Tendered Notes may be withdrawn at any time on or prior to 5:00 p.m., New York City time, on January 28, 2009, unless extended by Intelsat Sub Holdco (the “Withdrawal Date”). Holders of Notes who tender their Notes after the Withdrawal Date, but on or prior to the Expiration Date, may not withdraw their tendered Notes.
The Tender Offer is conditioned upon the satisfaction or waiver of certain conditions, including Intelsat Sub Holdco receiving funds from an incurrence of indebtedness in an aggregate amount at least equal to the Maximum Payment Amount in the Tender Offer. Subject to applicable law, Intelsat Sub Holdco may also terminate the Tender Offer at any time before the Expiration Date in its sole discretion.
Intelsat Sub Holdco has retained Goldman, Sachs & Co. to act as the dealer manager for the Tender Offer. MacKenzie Partners, Inc. is the Information Agent and Depositary for the Tender Offer. Questions regarding the Tender Offer should be directed to Goldman, Sachs & Co. at (800) 828-3182 (toll-free) or (212) 357-4692 (collect). Requests for documentation should be directed to MacKenzie Partners, Inc. at (800) 322-2885 (toll-free) or (212) 929-5500 (collect). This announcement is for informational purposes only. This announcement is not an offer to purchase or a solicitation of an offer to purchase with respect to any Notes. The Tender Offer is being made solely pursuant to the Offer to Purchase and related documents. The Tender Offer is not being made to holders of Notes in any jurisdiction in which the making or acceptance thereof would not be in compliance with the securities, blue sky or other laws of such jurisdiction. In any jurisdiction in which the securities laws or blue sky laws require the Tender Offer to be made by a licensed broker or dealer, the Tender Offer will be deemed to be made on behalf of Intelsat Sub Holdco by the dealer manager, or one or more registered brokers or dealers that are licensed under the laws of such jurisdiction.

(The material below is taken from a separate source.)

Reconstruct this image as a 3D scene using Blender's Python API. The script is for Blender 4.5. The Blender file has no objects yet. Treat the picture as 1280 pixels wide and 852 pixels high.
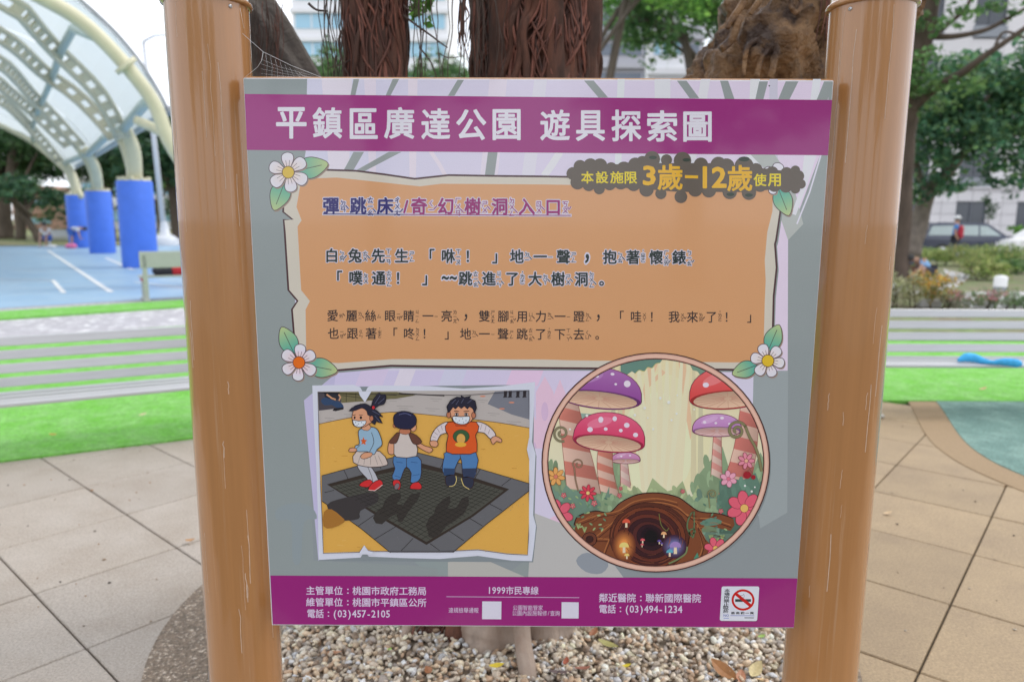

Intelsat is the leading provider of fixed satellite services (FSS) worldwide, delivering information and entertainment for many of the world’s leading media and network companies, multinational corporations, Internet service providers and governmental agencies. Intelsat’s satellite, teleport and fiber infrastructure is unmatched in the industry, setting the standard for advanced transmissions of video, data and voice services. With the globalization of content, broadband, telecom, HD and mobility fueling next-generation growth, the ever-expanding universe of satellite communications is the cornerstone of today's Intelsat. Real-time, advanced communications with people anywhere in the world is closer, by far.
Dianne VanBeber
dianne.vanbeber@intelsat.com
+1 202 944 7406
Some of the statements in this news release constitute "forward-looking statements" that do not directly or exclusively relate to historical facts. The forward-looking statements made in this release reflect Intelsat's intentions, plans, expectations, assumptions and beliefs about future events and are subject to risks, including known and unknown risks. Detailed information about some of the known risks is included in Intelsat's annual report on Form 10-K for the year ended December 31, 2007 and Intelsat's other periodic reports filed with the U.S. Securities and Exchange Commission. Because actual results could differ materially from Intelsat's intentions, plans, expectations, assumptions and beliefs about the future, you are urged to view all forward-looking statements contained in this news release with caution. Intelsat does not undertake any obligation to update or revise any forward-looking statements, whether as a result of new information, future events or otherwise.